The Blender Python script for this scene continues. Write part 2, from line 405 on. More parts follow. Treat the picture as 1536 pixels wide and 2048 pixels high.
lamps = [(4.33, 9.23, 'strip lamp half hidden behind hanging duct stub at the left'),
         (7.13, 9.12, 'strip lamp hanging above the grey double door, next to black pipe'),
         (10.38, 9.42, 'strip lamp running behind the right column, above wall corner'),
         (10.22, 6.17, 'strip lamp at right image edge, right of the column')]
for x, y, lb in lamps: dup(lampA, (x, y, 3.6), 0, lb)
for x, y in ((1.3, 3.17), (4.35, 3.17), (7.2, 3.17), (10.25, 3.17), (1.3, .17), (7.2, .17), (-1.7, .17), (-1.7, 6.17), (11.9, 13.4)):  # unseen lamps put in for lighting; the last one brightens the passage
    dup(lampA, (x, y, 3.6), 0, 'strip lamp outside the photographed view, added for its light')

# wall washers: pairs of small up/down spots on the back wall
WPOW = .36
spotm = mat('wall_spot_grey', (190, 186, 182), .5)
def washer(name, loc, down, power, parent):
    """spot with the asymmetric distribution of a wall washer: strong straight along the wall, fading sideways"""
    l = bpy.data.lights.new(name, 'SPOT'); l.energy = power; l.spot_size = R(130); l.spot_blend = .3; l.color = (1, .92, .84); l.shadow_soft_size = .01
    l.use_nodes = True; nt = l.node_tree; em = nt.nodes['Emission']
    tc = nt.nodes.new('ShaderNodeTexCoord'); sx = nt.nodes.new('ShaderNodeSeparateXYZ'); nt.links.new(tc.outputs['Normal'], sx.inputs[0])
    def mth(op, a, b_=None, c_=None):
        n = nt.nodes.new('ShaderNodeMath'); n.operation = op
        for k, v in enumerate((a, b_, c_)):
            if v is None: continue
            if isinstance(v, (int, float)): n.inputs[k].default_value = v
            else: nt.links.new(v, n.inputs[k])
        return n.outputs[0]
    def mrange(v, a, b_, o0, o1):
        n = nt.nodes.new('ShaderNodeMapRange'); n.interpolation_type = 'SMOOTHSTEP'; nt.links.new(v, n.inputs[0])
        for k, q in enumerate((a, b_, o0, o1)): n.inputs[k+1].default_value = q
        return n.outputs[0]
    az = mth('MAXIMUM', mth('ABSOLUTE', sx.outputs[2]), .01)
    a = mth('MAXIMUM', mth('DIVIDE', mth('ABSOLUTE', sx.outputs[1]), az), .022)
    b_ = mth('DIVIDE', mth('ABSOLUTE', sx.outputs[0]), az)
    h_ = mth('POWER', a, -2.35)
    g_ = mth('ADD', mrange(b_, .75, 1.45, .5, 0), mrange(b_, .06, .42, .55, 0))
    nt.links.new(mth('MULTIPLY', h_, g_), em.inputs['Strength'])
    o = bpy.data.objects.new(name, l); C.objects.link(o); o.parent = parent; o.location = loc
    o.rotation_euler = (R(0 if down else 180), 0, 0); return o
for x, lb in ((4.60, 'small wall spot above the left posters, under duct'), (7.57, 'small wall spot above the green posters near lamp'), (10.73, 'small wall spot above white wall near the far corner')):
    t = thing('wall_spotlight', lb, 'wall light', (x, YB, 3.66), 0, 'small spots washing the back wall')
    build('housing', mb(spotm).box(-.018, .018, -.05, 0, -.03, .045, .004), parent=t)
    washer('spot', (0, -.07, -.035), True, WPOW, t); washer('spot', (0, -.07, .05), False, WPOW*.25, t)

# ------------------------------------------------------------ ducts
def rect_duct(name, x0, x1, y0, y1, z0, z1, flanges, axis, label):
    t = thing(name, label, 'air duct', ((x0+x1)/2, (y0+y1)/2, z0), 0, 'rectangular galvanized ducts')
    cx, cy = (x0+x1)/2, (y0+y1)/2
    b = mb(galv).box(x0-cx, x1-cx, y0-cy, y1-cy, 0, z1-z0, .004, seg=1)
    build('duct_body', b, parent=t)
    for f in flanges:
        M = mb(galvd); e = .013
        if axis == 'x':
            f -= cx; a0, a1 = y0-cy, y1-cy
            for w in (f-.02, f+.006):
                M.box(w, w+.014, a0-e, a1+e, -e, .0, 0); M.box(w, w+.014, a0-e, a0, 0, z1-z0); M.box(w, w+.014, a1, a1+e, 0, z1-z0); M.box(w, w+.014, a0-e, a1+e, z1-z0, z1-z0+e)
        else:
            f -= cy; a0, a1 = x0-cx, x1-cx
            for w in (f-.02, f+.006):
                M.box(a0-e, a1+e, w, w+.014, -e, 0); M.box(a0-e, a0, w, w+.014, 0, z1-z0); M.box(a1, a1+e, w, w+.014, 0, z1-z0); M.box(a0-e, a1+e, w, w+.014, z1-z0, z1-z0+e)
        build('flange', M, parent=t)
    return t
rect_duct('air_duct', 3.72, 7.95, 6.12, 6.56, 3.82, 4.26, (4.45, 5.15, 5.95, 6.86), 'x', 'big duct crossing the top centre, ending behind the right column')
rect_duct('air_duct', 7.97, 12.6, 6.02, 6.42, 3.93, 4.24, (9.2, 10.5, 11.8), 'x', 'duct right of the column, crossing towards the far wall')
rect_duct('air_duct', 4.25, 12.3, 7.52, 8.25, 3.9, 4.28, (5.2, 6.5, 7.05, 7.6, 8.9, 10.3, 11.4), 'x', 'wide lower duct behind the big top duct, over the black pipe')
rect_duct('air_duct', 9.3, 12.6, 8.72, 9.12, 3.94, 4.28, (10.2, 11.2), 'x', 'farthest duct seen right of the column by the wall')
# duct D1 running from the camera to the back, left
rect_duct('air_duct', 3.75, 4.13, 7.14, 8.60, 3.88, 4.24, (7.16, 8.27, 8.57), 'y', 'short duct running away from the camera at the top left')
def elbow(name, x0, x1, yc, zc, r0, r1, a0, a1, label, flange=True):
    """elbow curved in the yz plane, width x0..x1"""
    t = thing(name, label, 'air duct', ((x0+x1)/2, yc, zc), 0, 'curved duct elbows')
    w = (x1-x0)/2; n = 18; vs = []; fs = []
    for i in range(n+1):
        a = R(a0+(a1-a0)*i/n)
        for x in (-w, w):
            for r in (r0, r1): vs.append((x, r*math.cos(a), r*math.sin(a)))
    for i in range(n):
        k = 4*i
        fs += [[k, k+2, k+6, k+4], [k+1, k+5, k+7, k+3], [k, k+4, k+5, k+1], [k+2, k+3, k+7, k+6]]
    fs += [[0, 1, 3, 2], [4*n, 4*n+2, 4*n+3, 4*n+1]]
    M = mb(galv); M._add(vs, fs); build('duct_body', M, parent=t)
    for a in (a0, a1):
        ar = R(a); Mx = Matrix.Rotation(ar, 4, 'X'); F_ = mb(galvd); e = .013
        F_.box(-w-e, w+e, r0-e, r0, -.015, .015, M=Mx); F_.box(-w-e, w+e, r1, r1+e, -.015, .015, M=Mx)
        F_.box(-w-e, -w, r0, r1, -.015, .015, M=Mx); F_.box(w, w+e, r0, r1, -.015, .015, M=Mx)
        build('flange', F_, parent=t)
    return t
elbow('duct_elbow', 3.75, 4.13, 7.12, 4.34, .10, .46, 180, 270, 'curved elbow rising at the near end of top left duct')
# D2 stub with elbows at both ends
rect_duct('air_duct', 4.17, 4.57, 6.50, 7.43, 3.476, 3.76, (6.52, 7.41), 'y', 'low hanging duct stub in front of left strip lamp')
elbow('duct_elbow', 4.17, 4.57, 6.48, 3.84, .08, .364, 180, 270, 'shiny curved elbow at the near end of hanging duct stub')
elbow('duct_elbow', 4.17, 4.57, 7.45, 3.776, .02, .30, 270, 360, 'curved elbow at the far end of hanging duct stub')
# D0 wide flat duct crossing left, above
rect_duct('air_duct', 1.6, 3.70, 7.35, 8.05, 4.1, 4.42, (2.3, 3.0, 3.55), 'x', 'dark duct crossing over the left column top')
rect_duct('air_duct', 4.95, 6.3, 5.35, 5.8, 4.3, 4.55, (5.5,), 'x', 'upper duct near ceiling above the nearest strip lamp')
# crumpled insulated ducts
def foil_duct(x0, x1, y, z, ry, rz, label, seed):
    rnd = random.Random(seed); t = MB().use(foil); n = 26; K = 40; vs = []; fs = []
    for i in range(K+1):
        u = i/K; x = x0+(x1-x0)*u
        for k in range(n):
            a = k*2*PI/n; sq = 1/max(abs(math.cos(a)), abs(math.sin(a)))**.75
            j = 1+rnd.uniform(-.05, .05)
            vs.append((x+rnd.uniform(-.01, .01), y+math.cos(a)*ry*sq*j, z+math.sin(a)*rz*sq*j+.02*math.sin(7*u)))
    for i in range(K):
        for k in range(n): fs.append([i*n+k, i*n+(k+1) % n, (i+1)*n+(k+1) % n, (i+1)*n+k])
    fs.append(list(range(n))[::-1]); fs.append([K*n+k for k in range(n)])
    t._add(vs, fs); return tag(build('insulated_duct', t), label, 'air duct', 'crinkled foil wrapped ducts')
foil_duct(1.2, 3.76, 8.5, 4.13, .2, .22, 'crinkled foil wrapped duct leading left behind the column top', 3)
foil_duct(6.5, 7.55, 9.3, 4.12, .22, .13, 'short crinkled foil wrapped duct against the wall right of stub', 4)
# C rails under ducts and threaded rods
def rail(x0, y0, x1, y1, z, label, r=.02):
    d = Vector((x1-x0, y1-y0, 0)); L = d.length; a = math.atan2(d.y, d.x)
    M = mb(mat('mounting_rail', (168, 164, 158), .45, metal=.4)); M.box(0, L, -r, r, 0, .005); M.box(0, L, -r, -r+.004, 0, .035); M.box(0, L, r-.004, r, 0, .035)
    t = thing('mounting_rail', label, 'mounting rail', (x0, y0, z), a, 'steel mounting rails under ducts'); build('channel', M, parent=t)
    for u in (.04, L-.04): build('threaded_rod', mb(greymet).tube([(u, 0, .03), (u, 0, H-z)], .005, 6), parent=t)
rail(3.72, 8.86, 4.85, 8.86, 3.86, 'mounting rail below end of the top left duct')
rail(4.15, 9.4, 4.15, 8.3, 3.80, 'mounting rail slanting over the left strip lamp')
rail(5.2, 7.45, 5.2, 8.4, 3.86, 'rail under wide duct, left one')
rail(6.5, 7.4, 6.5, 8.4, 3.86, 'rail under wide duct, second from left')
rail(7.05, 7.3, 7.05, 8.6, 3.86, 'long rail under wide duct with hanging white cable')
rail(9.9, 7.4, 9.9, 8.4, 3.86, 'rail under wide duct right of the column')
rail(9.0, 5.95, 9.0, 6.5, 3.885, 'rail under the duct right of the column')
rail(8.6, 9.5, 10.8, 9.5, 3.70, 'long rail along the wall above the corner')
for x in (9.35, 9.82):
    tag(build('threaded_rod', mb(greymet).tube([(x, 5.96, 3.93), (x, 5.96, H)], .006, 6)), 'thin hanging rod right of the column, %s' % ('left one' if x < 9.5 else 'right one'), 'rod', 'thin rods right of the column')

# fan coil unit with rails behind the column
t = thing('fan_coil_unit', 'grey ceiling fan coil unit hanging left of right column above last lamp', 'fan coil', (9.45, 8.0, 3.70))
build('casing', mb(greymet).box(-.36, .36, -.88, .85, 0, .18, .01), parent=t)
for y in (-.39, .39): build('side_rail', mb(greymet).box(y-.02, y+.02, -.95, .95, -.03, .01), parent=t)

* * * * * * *

Exercise instructions
Everything from the first line of the material through the line containing "dup(lampA, (x, y, 3.6), 0, 'strip" is to be printed exactly; lines after that are to be left out.

Answer to this problem
The Blender Python script for this scene continues. Write part 2, from line 405 on. More parts follow. Treat the picture as 1536 pixels wide and 2048 pixels high.
lamps = [(4.33, 9.23, 'strip lamp half hidden behind hanging duct stub at the left'),
         (7.13, 9.12, 'strip lamp hanging above the grey double door, next to black pipe'),
         (10.38, 9.42, 'strip lamp running behind the right column, above wall corner'),
         (10.22, 6.17, 'strip lamp at right image edge, right of the column')]
for x, y, lb in lamps: dup(lampA, (x, y, 3.6), 0, lb)
for x, y in ((1.3, 3.17), (4.35, 3.17), (7.2, 3.17), (10.25, 3.17), (1.3, .17), (7.2, .17), (-1.7, .17), (-1.7, 6.17), (11.9, 13.4)):  # unseen lamps put in for lighting; the last one brightens the passage
    dup(lampA, (x, y, 3.6), 0, 'strip lamp outside the photographed view, added for its light')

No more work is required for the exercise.